Family-owned business earned place in Petaluma’s heart

From the time Frank Ternes first opened its doors in the 1930s until it closed in 1998, Ternes Drive-In Office Equipment provided sales, maintenance and repair services to a wide range of customers.|

It doesn’t seem like it was that long ago when Petaluma was a town filled with small retail shops, men’s and women’s clothing stores, corner drug stores and more, each offering a distinct service or product.

One by one, those businesses were mostly absorbed into today’s mainstream big-box stores, gone forever like the once common television repairman that also sold and installed rooftop antennas. With a few exceptions, those places are remembered only in photographs and nostalgic memories or by their distinctive products – just stepping into a bakery, a shoe store, or a tire shop left an indelible imprint that we were in the right place.

Ternes Drive-In Office Equipment in Petaluma was such a place. Just a few steps inside the front door were displays of typewriters and office machines for every need, and nearby were the accessories-typewriter ribbons, carbon paper, assorted envelopes and other office essentials. Family owned and operated from the time Frank Ternes first opened its doors in the 1930s until it closed in 1998, the store provided sales, maintenance and repair services to a wide range of customers.

When World War II broke out, Frank Ternes had to make critical adjustments after his entire stock of typewriters was confiscated for government use, prompting him to take a civil service job at Hamilton Field repairing typewriters. After the war, he resumed business as the Woodstock Typewriter Agency at his original location at 136 Kentucky St. In 1951, the business was moved to 110 Liberty St. where it replaced a paint store and was renamed Ternes Drive-In Office Equipment. That’s when his son, Chuck Ternes, who enjoyed the mechanical aspects of typewriters, began puttering with the machines until he became proficient working on them and begin to take on the bulk of the maintenance services.

Providing typewriter maintenance was a large part of the business, since the main competition – the several typewriter and stationery stores in town – were mainly focused on school and office supplies. Among the Ternes’ notable clients was the city of Petaluma and its schools, with the business providing all the machines in the typing classes, as well as products for long-term customers Two Rock Ranch Army Base and the Coast Guard Training Center.

The business was passed from father to son during the mid-1970s when Chuck Ternes, who had worked for his father since he was 11 years old, purchased it. Working closely with his wife, Beverly, Chuck Ternes doubled the building’s original size, hired additional service technicians, added outside sales personnel, and watched the business thrive.

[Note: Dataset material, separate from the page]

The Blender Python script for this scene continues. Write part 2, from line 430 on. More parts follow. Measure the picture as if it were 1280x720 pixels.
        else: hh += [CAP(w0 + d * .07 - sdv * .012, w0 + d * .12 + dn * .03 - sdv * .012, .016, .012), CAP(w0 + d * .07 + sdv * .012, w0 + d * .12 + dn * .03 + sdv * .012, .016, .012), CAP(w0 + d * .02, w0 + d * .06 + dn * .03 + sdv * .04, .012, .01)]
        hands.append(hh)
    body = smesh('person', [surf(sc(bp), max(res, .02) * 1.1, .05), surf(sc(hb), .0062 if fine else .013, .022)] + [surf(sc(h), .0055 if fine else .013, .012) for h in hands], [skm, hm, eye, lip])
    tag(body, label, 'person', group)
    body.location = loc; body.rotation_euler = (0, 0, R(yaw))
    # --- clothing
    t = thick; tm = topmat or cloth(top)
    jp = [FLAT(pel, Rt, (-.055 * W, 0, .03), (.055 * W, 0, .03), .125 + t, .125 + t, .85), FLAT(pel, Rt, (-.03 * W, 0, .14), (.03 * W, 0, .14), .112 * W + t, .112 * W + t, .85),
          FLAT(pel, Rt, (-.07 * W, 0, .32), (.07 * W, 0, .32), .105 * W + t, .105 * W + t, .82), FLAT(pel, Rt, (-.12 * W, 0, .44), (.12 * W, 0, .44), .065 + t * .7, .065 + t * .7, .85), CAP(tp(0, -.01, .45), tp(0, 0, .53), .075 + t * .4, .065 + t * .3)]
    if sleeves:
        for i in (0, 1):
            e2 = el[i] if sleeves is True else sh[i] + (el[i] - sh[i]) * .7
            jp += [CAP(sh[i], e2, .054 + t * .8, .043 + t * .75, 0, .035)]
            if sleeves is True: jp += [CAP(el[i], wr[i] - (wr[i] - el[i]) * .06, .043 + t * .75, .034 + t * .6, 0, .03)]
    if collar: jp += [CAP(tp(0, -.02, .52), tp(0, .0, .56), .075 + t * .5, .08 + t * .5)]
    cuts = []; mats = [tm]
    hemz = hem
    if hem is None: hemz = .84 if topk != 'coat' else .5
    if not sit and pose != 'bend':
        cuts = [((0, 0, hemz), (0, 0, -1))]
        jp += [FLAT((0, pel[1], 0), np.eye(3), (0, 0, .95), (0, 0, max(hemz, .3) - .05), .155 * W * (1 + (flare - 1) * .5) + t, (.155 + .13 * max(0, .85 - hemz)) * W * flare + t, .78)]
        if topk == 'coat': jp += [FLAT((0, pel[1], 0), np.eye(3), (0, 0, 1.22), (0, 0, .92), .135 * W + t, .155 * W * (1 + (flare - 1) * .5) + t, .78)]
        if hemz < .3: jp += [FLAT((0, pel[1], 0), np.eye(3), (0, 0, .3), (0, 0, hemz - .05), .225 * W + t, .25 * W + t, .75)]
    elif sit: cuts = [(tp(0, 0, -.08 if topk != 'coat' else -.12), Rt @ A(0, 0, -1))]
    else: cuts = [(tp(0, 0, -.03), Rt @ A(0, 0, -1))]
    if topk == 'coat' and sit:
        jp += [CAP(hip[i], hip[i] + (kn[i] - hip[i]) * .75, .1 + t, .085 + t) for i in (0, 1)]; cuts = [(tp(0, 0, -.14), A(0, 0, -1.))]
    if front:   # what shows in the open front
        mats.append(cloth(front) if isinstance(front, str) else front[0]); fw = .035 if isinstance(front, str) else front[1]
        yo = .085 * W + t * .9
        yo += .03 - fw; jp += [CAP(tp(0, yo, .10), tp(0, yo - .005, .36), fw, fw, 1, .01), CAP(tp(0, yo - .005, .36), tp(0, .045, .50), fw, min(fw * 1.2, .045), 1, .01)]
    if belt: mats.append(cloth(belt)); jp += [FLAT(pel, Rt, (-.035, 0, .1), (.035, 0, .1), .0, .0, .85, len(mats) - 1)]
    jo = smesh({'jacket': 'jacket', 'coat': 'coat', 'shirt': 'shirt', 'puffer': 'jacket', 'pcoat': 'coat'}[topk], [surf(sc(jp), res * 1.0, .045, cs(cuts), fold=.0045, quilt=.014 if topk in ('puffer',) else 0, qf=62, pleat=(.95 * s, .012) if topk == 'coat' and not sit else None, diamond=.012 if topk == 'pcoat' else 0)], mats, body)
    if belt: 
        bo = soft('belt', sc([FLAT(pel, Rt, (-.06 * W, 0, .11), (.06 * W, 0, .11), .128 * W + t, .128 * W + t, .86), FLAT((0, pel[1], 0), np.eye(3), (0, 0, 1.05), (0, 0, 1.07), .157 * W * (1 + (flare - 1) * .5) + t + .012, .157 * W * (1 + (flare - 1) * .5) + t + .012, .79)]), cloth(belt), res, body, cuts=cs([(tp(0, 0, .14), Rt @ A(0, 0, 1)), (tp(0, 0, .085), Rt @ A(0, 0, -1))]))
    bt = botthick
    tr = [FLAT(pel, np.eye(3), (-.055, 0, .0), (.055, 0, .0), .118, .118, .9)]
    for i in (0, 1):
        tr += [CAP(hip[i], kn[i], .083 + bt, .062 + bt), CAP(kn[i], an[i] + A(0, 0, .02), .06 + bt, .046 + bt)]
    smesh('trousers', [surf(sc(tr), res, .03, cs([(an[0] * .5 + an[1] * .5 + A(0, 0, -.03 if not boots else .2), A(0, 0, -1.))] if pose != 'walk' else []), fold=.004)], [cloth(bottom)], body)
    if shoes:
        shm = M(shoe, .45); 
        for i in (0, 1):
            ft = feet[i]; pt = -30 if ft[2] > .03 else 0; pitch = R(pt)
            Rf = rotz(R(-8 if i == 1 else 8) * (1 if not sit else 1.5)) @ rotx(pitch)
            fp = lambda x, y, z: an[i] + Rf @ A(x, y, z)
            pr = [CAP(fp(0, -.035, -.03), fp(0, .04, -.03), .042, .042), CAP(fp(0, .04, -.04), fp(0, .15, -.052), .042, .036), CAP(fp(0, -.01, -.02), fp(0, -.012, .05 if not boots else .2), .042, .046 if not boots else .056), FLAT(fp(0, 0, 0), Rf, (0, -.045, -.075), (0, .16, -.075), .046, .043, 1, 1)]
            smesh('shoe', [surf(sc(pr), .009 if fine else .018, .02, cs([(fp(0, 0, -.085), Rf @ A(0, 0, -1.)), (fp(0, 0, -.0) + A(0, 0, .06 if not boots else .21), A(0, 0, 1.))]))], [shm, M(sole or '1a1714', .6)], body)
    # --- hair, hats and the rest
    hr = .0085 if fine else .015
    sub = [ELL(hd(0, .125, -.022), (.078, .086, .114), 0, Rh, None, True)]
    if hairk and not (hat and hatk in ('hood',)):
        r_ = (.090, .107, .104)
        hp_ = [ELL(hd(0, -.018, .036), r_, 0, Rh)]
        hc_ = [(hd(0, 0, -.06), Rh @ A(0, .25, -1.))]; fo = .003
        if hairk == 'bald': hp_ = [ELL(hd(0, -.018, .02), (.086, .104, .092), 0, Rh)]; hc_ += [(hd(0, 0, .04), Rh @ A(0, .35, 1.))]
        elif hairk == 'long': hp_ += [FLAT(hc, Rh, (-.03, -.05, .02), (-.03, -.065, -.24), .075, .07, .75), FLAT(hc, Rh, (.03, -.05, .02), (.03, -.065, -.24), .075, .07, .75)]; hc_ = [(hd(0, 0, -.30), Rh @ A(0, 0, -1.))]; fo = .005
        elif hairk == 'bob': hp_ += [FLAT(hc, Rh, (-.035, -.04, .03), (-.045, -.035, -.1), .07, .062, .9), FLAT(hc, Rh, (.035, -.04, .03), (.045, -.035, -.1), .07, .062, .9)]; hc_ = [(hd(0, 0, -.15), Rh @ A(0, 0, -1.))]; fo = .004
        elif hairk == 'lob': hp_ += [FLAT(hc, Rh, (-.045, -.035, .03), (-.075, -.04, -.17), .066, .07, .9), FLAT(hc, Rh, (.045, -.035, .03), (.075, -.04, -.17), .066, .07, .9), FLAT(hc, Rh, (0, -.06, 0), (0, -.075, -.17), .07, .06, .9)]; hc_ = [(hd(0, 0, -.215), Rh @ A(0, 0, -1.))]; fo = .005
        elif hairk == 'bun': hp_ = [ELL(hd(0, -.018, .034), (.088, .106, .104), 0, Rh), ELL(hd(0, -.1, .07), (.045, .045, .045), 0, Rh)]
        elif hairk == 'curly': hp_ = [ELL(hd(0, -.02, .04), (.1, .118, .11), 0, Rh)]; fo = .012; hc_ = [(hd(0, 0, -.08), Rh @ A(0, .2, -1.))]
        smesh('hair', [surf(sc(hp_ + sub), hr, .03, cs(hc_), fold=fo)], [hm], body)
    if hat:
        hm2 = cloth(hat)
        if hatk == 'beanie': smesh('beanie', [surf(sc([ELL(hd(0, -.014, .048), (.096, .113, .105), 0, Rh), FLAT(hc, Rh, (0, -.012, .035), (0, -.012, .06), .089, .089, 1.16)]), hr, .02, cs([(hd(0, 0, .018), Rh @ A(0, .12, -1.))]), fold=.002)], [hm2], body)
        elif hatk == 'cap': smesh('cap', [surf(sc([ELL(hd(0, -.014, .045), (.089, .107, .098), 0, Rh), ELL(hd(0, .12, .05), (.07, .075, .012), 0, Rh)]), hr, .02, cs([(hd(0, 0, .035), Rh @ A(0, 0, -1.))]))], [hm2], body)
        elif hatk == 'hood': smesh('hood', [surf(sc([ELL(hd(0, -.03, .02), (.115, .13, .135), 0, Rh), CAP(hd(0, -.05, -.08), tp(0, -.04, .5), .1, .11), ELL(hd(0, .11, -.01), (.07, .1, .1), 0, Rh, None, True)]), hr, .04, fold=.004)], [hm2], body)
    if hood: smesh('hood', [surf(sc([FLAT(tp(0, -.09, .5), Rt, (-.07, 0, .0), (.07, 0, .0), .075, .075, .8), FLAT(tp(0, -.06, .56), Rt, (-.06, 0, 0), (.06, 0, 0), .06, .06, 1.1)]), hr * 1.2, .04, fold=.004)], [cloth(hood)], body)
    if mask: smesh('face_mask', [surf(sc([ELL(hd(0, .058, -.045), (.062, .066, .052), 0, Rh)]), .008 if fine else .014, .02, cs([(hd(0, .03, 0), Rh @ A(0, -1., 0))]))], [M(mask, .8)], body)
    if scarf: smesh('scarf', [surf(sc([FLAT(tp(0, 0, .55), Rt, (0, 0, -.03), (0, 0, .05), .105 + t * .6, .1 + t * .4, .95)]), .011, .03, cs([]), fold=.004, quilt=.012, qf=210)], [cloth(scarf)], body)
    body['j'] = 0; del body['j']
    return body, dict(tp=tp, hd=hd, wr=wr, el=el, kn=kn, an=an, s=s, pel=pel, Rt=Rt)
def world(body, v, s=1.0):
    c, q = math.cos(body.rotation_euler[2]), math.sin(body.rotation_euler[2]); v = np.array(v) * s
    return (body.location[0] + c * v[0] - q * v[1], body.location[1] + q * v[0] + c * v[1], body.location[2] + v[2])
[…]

Hard working and business-minded, Chuck Ternes was a seamless successor to his father’s trade. Though he’d considered working in a nature-related field in the forestry service or pursuing a career as a game warden, Ternes found he could work indoors and still enjoy the outdoor lifestyle he’d grown accustomed to as a kid fishing the streams and hiking the hills surrounding his family’s vacation property in Anderson Springs. The outdoor life appealed to Ternes, who was raised on the edge of town and frequently ventured out D Street extension, rifle in hand, towards San Antonio Creek to hunt.

As a 10-year-old in 1950, he watched as professional movers carefully transplanted his parent’s Sunnyslope Avenue house, along with the one next to it belonging to his grandparents, to the southwest corner of Sunnyslope Avenue and D Street in order to make room to build the new McNear Elementary School on their property. Ironically, when he attended sixth grade at McNear School, his classroom (Room 13) sat exactly where his house had been.

The early 1960s were important to Ternes, who had graduated Petaluma High School in 1958. In 1962, after a six-month courtship, he married his wife Beverly and began pursuing his interest in electronics. He obtained his Ham radio operators license and began teaching amateur radio electronics at Petaluma Night School. As a hobbyist, he’s communicated with virtually every country and every island in the world and has provided valuable assistance during extreme emergencies, including the Alaska earthquake and Hurricane Katrina.

Despite having built a solid reputation, insidious competition from big-box stores, which proved to be responsible for the shuttering of many a stationery store, was the death knell for Chuck Ternes, who closed up shop in 1998.

Although the times changed, the unforgettable rat-a-tat sound of the typewriter and the soft dinging of the carriage return bell will forever be etched in our memory along with those of our favorite businesses from long ago.